Depois que Anna deixou o marido, ela e o conde foram viajar pela Europa juntos. “Vrónski (...) apesar da plena realização daquilo que tanto havia desejado, não era inteiramente feliz. (...) Nos primeiros tempos, logo depois de se unir a Anna e adotar trajes civis, sentiu todo o encanto da liberdade em geral, que antes não conhecia, e também da liberdade do amor, e ficou satisfeito, mas não por muito tempo. Logo sentiu que em sua alma se esguiam os desejos de desejos: o tédio”. Anna percebeu e logo começou a angústia pelo medo que Vrónski deixasse da amá-la. “E, embora estivesse convencida de que a frieza começava, mesmo assim ela nada podia fazer, era impossível alterar por pouco que fosse suas relações com Vrónski. Exatamente como antes, só por meio do amor e do encanto ela podia segurá-lo. E, assim como antes, graças aos afazeres durante o dia e à morfina durante a noite, ela conseguia abafar os pensamentos terríveis sobre o que aconteceria se ele deixasse de amar”. A sequência foram as cenas de ciúmes, as reconciliações, o arrependimento de Vrónski simultâneo ao seu sentimento de culpa e o suicídio. Será que Tólstoi conhecia Adolphe?
O encanto de Adolphe está justamente em descrever tão bem uma situação que não é muito explorada pela literatura - como é não estar apaixonado numa situação de romance. Benjamin Constat, ao que parece, entendia do assunto. 

As citações de Tólstoi são da edição da Cosac Naify de 2005, com tradução de Rubens Figueiredo. 

Je me sentais, de la meilleure foi du monde, véritablement amoreaux. Ce n’était plus l’espoir du succês qui me faisait agir: le besoin de voir celle que j’amais, de joir de sa prësence, me dominait exclusivement.
L’amour n’est qu’un point lumineux, et néanmoins il semble s’emparer du temps. Il  y a peu de jours qu’il n’existait pas, bientôt il n’existera plus; mais, tant qu’il exist il répand sa clairté sur l’époque que l’a précédé, comme sur celle qui doit le suivre.

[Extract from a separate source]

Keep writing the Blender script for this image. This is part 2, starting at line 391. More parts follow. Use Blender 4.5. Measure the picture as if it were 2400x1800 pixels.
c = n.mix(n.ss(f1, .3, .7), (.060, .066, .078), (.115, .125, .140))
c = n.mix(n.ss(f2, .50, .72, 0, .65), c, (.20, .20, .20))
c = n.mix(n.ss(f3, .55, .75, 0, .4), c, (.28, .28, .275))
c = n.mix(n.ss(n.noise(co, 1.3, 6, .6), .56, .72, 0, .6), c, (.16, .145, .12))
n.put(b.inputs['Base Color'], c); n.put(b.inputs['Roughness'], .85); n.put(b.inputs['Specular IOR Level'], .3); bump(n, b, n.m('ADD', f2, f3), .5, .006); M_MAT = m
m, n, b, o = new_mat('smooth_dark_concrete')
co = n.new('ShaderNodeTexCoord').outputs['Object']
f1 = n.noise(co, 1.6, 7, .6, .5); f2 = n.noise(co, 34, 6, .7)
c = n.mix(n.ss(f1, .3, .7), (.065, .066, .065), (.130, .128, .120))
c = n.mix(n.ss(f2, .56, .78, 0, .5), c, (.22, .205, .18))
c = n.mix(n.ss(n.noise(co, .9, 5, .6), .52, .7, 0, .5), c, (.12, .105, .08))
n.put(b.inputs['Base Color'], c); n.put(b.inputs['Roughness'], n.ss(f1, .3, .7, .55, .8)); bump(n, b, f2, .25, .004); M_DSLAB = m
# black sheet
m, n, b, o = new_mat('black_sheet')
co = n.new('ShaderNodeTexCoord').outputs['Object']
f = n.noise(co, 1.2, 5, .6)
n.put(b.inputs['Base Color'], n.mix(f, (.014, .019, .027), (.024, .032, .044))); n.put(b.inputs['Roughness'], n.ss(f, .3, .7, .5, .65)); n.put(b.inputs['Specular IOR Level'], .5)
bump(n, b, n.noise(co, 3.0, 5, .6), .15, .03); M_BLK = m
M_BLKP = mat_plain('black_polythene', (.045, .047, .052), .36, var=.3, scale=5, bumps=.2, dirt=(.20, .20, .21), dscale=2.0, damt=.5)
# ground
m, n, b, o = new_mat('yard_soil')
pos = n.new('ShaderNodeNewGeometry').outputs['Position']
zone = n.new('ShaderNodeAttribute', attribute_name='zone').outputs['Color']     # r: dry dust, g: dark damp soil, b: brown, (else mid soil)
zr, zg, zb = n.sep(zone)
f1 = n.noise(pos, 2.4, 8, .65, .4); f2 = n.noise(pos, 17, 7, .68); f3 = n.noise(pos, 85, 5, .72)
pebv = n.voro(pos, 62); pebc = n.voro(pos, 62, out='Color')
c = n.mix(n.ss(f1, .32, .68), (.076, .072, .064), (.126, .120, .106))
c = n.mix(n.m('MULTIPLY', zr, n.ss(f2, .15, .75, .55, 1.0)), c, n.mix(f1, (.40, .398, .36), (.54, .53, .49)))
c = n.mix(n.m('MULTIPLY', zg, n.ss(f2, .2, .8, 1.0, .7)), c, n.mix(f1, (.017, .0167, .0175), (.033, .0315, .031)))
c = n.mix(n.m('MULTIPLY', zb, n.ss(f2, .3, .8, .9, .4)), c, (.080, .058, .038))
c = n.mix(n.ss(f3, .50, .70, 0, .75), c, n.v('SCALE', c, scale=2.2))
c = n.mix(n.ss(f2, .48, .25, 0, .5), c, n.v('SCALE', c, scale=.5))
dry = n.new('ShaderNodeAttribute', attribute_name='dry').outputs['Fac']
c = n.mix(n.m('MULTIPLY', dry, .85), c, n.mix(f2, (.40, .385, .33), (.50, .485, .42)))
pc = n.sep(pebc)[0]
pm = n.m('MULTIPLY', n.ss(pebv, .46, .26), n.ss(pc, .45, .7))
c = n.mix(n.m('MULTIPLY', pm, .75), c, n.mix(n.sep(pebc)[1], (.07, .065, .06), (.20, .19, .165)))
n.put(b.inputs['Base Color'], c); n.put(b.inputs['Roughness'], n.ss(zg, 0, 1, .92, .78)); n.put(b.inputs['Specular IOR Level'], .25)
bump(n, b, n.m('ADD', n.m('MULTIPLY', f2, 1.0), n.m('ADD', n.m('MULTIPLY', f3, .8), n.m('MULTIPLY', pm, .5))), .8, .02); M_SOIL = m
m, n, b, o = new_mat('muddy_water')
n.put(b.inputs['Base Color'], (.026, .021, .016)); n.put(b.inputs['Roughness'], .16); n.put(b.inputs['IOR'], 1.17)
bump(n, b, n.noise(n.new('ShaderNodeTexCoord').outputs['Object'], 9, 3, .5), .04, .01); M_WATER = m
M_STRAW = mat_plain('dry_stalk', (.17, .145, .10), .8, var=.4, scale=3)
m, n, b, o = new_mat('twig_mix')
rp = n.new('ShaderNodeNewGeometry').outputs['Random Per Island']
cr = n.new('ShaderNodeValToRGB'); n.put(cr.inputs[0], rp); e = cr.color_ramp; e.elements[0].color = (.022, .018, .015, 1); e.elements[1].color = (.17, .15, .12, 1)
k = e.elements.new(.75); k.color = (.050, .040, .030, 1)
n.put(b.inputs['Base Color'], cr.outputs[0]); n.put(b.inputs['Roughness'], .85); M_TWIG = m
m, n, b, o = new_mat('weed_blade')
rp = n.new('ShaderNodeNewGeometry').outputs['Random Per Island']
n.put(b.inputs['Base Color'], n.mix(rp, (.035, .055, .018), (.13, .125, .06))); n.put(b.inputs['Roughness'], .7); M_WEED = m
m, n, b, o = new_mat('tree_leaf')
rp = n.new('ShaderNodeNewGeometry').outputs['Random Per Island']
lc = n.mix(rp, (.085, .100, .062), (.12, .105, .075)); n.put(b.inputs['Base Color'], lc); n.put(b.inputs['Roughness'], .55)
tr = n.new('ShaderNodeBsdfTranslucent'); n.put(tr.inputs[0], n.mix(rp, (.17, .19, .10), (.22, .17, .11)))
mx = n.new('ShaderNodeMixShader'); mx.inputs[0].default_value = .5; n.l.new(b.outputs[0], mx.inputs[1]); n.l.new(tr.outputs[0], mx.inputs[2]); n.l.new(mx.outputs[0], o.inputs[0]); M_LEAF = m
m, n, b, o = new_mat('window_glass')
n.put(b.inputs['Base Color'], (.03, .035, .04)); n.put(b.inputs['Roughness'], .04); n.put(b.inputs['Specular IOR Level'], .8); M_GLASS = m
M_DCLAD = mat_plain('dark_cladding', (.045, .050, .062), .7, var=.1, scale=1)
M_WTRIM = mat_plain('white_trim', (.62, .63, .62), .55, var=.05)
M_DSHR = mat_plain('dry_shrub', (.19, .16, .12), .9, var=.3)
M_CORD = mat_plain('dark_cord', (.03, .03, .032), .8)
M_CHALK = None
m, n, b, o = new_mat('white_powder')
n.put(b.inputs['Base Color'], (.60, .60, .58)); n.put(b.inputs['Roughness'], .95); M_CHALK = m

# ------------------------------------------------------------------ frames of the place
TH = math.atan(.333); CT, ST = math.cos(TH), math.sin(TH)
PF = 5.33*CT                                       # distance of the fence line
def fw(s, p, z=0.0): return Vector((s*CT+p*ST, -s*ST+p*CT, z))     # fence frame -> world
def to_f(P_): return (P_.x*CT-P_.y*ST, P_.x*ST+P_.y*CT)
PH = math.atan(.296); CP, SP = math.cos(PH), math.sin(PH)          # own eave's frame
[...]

3 Malheur à l’homme qui, dans les premiers moments d’une liason d’amour, ne croit pas que cet liason doit être éternelle!
4 Ellenore était sans doute um vif palisir dans mon existence, mais elle n’était plus un but: elle était devenue un lien. 
5 Par quelle pitié bizarre n’osez-vous rompre un lien qui vous pêse, et déchirez vous l’être malheureux près qui votre pitié vous retient? (,,,) Qu’exigez vous? Que je vous quitte? Ne voyez-vous pas que je n’en ai pas la force? Ah! c’est à vous, qui n’aimez pas, c’est à vous à la trouver, cette force (...).